▶ **GIVEN PROBLEM**
Say how many lines contain "from"; the answer is the number alone.

-- BEGIN SOURCE MATERIAL --

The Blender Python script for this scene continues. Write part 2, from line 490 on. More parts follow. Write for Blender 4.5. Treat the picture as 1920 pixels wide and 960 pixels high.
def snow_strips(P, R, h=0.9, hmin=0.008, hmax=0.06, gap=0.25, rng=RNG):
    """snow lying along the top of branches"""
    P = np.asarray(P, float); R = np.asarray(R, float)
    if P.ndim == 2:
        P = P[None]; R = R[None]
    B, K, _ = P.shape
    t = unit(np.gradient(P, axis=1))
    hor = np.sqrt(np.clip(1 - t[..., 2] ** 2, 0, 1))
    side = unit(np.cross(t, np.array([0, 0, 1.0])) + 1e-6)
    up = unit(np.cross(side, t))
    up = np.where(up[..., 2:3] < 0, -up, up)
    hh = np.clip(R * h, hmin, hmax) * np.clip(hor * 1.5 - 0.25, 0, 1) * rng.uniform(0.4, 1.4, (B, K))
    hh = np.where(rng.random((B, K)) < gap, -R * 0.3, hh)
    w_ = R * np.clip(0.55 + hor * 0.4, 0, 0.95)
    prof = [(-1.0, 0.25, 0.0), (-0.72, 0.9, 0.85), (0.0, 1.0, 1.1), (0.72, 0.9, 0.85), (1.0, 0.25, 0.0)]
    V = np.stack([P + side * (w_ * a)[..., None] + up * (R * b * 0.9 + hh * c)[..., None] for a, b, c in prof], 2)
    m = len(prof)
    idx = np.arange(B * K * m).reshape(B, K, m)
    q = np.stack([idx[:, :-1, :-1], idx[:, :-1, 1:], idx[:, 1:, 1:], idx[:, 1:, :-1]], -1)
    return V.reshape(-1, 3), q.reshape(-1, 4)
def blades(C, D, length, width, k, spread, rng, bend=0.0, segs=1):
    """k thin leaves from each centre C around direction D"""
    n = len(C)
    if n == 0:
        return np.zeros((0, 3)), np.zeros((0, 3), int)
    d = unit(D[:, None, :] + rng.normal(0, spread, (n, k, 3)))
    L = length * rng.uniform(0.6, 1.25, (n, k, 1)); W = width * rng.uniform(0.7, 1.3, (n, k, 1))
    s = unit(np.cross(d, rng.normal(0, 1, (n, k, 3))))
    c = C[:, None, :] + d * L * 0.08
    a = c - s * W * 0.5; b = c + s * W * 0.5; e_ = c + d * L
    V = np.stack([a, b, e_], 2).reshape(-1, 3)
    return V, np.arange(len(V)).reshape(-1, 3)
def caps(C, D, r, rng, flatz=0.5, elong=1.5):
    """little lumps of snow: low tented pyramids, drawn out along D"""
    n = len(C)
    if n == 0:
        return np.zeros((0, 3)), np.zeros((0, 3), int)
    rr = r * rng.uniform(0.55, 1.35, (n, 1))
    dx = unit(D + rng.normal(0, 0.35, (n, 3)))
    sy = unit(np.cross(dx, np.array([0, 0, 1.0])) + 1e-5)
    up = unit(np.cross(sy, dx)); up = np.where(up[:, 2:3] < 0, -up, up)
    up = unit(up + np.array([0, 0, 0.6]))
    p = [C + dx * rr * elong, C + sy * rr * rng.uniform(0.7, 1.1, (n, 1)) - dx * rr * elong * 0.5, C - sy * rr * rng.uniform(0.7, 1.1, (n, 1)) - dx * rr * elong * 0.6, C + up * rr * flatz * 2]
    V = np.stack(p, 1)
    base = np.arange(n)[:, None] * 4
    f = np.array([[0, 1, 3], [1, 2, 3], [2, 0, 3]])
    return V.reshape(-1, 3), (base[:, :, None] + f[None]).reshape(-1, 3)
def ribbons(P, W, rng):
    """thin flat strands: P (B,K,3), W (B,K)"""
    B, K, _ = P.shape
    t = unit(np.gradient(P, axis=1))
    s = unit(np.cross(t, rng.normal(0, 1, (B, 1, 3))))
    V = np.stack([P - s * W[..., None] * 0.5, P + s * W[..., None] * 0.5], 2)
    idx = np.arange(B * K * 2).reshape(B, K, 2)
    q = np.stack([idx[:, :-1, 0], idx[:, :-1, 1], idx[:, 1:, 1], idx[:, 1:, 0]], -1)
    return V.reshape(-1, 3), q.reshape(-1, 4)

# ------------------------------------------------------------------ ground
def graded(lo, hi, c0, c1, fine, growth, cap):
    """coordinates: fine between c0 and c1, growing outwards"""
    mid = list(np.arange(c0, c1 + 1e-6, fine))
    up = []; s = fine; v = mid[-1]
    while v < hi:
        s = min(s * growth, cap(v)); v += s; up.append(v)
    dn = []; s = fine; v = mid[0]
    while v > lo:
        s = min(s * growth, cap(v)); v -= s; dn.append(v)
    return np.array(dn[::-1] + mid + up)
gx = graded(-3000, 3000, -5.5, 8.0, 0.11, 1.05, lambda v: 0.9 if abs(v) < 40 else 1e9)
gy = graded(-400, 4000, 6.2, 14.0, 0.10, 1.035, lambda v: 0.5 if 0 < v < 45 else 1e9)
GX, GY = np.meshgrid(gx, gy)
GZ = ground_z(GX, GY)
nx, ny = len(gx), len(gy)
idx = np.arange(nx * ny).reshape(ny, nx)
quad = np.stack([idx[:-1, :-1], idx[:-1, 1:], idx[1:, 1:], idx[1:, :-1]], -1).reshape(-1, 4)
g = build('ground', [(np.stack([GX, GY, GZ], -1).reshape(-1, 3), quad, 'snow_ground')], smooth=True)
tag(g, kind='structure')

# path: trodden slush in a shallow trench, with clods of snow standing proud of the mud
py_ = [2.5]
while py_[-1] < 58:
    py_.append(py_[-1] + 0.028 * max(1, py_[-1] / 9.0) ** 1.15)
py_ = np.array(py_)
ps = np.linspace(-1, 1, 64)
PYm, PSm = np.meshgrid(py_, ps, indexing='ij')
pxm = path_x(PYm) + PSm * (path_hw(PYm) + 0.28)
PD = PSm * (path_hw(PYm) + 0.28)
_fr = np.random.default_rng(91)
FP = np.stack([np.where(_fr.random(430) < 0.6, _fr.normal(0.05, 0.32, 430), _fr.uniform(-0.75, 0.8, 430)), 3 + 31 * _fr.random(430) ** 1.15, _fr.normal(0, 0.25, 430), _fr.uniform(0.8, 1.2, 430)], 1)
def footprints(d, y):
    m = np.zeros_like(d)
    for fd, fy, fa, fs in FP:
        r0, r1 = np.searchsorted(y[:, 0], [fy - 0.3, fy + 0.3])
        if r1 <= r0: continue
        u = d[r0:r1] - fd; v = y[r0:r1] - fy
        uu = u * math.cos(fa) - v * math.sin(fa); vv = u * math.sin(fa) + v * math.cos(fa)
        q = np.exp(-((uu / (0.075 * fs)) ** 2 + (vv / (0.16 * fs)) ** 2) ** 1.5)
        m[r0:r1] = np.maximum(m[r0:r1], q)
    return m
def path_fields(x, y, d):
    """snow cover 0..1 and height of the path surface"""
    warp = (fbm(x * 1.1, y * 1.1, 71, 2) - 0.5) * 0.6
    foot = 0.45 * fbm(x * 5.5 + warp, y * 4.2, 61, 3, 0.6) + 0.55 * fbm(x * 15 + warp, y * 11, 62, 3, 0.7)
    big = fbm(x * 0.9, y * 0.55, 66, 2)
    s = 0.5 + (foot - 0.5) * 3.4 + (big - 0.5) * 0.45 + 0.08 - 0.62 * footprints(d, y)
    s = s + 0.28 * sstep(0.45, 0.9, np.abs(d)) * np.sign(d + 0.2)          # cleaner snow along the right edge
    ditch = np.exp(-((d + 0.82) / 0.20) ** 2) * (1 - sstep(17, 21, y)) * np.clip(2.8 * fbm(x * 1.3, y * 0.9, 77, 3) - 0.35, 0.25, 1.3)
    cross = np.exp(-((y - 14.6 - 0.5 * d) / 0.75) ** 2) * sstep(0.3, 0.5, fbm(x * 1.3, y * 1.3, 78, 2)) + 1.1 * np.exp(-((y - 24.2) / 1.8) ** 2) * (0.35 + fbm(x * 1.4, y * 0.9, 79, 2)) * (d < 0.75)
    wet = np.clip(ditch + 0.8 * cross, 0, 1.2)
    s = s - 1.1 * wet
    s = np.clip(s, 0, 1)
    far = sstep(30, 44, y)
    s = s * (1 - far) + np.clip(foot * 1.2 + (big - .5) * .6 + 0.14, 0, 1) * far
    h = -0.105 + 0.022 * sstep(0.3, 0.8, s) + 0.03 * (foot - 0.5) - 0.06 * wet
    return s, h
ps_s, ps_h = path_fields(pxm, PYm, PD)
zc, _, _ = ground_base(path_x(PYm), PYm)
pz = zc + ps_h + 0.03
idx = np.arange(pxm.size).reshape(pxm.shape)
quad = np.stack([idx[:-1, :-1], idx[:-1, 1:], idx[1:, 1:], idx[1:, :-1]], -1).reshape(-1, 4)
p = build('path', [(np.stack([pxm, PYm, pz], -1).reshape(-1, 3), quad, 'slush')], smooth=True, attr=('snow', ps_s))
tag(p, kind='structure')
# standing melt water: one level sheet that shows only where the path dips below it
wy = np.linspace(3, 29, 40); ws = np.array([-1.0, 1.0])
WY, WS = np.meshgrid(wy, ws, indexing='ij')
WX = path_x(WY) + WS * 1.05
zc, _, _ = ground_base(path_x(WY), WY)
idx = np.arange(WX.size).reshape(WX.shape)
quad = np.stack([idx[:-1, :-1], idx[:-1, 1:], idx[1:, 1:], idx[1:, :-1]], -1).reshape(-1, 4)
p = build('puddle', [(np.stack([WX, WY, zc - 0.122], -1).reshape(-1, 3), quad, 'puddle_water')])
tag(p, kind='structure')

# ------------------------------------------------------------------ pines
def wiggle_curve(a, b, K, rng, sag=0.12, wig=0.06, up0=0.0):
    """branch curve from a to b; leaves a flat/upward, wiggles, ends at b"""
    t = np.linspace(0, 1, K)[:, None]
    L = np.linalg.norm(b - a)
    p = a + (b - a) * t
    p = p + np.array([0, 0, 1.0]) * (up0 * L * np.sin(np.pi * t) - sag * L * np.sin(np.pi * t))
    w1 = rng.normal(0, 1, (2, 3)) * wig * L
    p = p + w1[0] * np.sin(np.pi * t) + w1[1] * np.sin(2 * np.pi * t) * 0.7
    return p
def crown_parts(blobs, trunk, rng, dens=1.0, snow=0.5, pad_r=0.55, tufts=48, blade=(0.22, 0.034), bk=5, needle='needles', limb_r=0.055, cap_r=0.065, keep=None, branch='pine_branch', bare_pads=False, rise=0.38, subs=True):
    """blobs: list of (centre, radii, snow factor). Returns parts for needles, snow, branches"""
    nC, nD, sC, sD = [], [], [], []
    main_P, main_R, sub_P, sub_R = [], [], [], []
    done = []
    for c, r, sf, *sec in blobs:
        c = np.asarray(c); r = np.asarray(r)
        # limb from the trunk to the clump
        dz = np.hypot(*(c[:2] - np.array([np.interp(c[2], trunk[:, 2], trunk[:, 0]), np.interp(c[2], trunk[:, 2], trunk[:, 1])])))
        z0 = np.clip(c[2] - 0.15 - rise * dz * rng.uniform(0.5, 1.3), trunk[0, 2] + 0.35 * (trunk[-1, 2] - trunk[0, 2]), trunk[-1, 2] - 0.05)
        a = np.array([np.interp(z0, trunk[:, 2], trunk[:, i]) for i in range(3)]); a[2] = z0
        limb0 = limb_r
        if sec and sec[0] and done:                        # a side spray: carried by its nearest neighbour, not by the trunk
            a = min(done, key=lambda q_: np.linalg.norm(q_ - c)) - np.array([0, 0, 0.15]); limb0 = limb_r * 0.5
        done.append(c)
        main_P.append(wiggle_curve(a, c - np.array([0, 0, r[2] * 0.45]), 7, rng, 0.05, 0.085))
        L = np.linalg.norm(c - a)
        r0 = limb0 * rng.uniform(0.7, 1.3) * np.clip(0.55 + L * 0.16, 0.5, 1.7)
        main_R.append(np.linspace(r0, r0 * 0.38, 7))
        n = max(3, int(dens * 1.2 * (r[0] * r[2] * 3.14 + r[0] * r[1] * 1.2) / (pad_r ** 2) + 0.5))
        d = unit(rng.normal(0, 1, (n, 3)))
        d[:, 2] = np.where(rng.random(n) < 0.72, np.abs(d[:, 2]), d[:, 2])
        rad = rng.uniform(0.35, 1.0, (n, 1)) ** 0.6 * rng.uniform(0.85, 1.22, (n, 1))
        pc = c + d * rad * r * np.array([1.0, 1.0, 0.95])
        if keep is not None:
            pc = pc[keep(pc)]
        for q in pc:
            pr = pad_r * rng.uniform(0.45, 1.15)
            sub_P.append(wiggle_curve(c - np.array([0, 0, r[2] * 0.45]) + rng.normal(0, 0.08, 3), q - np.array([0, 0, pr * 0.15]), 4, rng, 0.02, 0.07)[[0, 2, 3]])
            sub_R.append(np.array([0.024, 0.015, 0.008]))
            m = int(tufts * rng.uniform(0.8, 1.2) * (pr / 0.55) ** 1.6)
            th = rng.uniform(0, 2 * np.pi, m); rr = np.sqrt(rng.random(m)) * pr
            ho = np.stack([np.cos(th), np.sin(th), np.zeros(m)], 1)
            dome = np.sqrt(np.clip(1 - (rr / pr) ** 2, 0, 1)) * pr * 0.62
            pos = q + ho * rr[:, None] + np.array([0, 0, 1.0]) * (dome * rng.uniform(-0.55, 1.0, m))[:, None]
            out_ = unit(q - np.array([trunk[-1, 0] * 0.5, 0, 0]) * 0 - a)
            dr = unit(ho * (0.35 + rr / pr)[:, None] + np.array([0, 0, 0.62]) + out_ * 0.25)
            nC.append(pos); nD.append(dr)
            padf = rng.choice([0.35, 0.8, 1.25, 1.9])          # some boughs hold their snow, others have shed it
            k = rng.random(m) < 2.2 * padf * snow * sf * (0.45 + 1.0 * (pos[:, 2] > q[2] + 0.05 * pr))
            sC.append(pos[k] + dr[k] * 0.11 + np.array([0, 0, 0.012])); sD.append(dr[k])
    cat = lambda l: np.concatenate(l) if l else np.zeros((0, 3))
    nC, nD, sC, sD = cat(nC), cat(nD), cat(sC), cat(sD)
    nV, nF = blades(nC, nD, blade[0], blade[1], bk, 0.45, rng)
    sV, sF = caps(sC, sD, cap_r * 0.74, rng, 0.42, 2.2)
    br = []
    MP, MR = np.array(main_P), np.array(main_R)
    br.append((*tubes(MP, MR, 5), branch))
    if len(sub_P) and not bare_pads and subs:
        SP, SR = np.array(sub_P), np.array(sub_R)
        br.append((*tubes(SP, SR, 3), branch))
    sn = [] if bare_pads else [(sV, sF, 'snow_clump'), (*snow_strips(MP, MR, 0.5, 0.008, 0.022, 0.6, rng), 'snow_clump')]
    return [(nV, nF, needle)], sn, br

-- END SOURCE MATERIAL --

▶ **THE RESPONSE**
4